Like George-ananda wrote earlier, one needs to ask what concept of 'God' we are talking about. They aren't all the same. I personally differentiate between the highly personalized deities of religious myth, and the far more abstract object of natural theology.
When it comes to figures like Yahweh, Allah or Vishnu, I think of them as fictional characters in effect. I believe (but not with 100% certainty) that they don't exist in any literal sense. So that puts me close to the atheists in that regard. I don't believe that the Bible, Quran or the Gita provide me with any privileged insight into the ultimate nature of reality. I basically reject most revelation claims.
But I don't totally dismiss these traditions either, since a lot of very good philosophy of religion has been done in the Christian, Islamic and Hindu traditions.
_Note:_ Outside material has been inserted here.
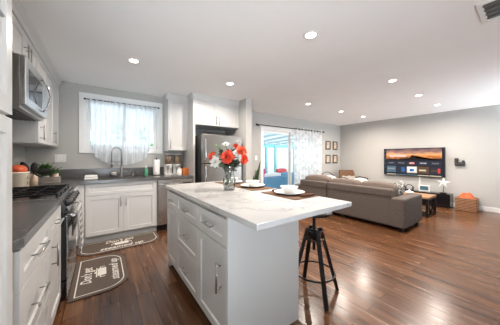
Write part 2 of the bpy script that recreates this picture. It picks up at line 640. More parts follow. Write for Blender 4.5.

I feel lots of kinship with the neo-Platonic strands of Christian tradition for example, and perhaps for Palamite theology in the Orthodox tradition. I am not ready to totally dismiss religious experience.
That being said, as an old philosophy major, I feel myself surrounded by mysteries at every moment. It's the human condition. We can ask "why" about
anything. We get an answer. So we ask 'why' about the answer. And without exception we find ourselves at the frontiers of human knowledge in just a few iterations. Try it with your words up above: 'reason', 'logic', 'evidence' and 'facts'. What do those words mean exactly? What grounds and justifies them? Those are all still open philosophical questions and there's a huge literature about each idea.
So human beings find ourselves surrounded by unanswered metaphysical and epistemological questions wherever we turn. Something is going on with all this "reality" stuff, and I don't think that any of us really knows what it is.
One of the traditional ways of conceiving of 'God' is to think of the word as referring to whatever the ultimate answers are. We see it with the ancient Greek philosophers like Aristotle. This "God of the Philosophers" would be whatever the ultimate irreducible ground of reality is and whatever the source of the order is that we (and science) preceives around us, and ultimately why there is something rather than nothing. The ultimate answers to the ultimate questions.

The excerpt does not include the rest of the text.